In this "Clock voltage" element, it takes a positive value at the very beginning of the duty cycle, maybe it should be negative first, then positive? I just don't know how to to change it.
03-11-2022 07:20 AM
Я рад за вас, что вы смогли продвинуться в своих попытках, по крайней мере в какой-то степени. Мой английский застопорился на уровне 5-го класса (1969). Типа: "Привет, Георг! Я рад тебя видеть! Мне нужно многое тебе рассказать. Мой друг Пит, который живет в Лондоне...и так далее.
Когда что-то не получается или у нас не хватает мозгов для какого-то решения, они говорят так:
"Ты не можешь понять это без бутылки".🙂
03-14-2022 03:02 PM
Hi devoreaux1,
The counter depicted in your "book example" is called a RIPPLE UP COUNTER. In this kind of counter the FLIP-FLOP for Least Significant Bit (LSB) is toggled by Clock source, succeeding FLIP-FLOPs are clocked from the output of preceding stage.
In the "book example" the clock (C) input of the first flip-flop is connected to the Clock source. Here, there is no discrepancy between the "book example" and your Multisim circuit. Note, however, that in the succeeding stages the J-K flip-flops are NEGATIVE EDGE-TRIGGERED which are distinguished by BUBBLE (circle) in clock input (C) terminal. To make the circuit work as up counter Q0 is used to clock the flip-flop for bit 1, Q1 is used to clock the flip-flop for bit 2, and Q2 is used to clock the flip-flop for bit 3.
To make your circuit work, you can use one of the corrections below:
I am only a Free Subscription user of Multisim Live, I don't have access to sequential devices (latches and flip-flops) so I can't construct the correct circuit for you.
The computer that I'm using does not have an image editor so I can't encircle the parts that I'm referring to in the images that you attached.
Best regards,
G. Goodwin
03-16-2022 06:34 AM - edited 03-16-2022 06:38 AM
Thank you for your in-depth problem analysis. In fact, in this "book" example from the internet, I didn't notice that the clock inputs are inverted. It follows that when using individual flip-flops, you have to look at their principle of operation.

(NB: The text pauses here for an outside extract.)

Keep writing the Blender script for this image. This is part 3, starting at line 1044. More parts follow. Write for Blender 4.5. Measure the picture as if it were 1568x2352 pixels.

Nevertheless, I decided to look at a more professional source, ie the book Electronic Circuits: Handbook for Design and Application by Tietze, Ulrich; Schenk, Christoph.
And here is an example:
There are no negated clock inputs here. The output is directly from Q and the description is as follows:
A straight binary asynchronous (ripple) counter can be implemented by arranging toggle flip-flops in a chain, as shown in Fig. 9.29, and by connecting each clock input C to the output Q of the previous flip-flops. If the circuit is to be an up-counter, the flip-flops must change their output states when their clock inputs C change from 1 to 0. Edge-triggered flipflops are therefore required; for example, JK master–slave flip-flops where J = K = 1. The counter may be extended to any size. Using this principle, one can count up to 1,023 with only ten flip-flops [...]
So from what I can see this flip-flop works the opposite way to my example. For me, there was a change of state on the flip-flop when the clock changed from zero to one.